**Stated exercise:** Using the data below, output the first line and every line after it up to and including the line containing "V3 = Vector", exactly as written and with nothing added.
**********
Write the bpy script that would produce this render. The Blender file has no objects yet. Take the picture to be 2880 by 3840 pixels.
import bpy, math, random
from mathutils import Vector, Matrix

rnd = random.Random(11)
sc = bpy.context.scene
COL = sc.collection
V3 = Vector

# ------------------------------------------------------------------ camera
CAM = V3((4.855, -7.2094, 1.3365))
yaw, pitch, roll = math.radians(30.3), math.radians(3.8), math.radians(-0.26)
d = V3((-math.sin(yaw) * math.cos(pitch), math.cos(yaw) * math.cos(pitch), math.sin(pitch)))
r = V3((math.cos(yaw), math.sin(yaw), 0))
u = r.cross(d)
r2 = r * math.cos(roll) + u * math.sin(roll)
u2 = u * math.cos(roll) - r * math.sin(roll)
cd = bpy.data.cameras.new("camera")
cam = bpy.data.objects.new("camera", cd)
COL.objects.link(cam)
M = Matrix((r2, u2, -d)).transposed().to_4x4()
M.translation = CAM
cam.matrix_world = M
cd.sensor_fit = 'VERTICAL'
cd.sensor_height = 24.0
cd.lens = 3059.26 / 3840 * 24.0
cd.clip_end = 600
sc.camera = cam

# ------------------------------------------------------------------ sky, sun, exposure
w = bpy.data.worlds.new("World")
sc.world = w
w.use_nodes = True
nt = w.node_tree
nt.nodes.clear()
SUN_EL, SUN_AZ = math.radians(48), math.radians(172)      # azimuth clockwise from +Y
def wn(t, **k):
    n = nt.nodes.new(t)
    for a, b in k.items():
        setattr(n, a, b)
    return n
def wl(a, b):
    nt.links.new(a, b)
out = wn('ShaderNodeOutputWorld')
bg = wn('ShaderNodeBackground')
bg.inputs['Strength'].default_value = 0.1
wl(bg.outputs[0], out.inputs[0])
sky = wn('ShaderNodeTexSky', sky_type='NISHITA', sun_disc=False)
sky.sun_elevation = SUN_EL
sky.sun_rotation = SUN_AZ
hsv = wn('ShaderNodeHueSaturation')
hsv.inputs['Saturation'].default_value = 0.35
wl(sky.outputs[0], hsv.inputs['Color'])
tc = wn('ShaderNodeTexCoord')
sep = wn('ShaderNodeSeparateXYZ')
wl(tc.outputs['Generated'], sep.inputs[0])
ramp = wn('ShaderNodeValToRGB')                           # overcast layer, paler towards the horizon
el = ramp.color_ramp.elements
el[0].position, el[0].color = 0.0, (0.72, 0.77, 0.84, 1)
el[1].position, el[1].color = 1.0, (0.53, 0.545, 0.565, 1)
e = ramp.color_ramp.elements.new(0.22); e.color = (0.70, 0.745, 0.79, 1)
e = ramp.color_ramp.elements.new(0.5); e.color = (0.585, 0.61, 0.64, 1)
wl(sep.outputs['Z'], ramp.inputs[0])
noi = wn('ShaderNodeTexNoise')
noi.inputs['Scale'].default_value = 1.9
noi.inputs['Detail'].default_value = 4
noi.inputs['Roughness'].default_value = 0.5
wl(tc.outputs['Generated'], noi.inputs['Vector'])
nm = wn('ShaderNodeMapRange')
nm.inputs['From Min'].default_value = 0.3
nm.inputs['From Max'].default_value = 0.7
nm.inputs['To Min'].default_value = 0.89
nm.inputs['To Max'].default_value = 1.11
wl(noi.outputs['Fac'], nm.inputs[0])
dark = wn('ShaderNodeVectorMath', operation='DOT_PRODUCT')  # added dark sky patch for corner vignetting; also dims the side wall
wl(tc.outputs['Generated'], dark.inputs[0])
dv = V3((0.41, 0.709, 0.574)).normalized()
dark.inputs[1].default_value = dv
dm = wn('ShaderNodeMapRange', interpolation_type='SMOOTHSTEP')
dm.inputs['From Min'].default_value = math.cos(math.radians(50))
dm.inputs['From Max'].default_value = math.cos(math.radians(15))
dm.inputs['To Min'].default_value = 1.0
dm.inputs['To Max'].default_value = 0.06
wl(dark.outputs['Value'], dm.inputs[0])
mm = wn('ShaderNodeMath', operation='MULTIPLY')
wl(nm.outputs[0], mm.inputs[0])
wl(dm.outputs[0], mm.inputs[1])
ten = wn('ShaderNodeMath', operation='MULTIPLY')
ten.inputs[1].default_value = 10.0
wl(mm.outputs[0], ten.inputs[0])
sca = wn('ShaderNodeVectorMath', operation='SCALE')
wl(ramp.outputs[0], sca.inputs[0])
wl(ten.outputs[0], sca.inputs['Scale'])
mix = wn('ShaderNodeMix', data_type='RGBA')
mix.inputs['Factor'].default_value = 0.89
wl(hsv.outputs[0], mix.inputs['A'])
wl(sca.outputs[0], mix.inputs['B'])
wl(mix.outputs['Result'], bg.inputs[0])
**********
**Response:**
Write the bpy script that would produce this render. The Blender file has no objects yet. Take the picture to be 2880 by 3840 pixels.
import bpy, math, random
from mathutils import Vector, Matrix

rnd = random.Random(11)
sc = bpy.context.scene
COL = sc.collection
V3 = Vector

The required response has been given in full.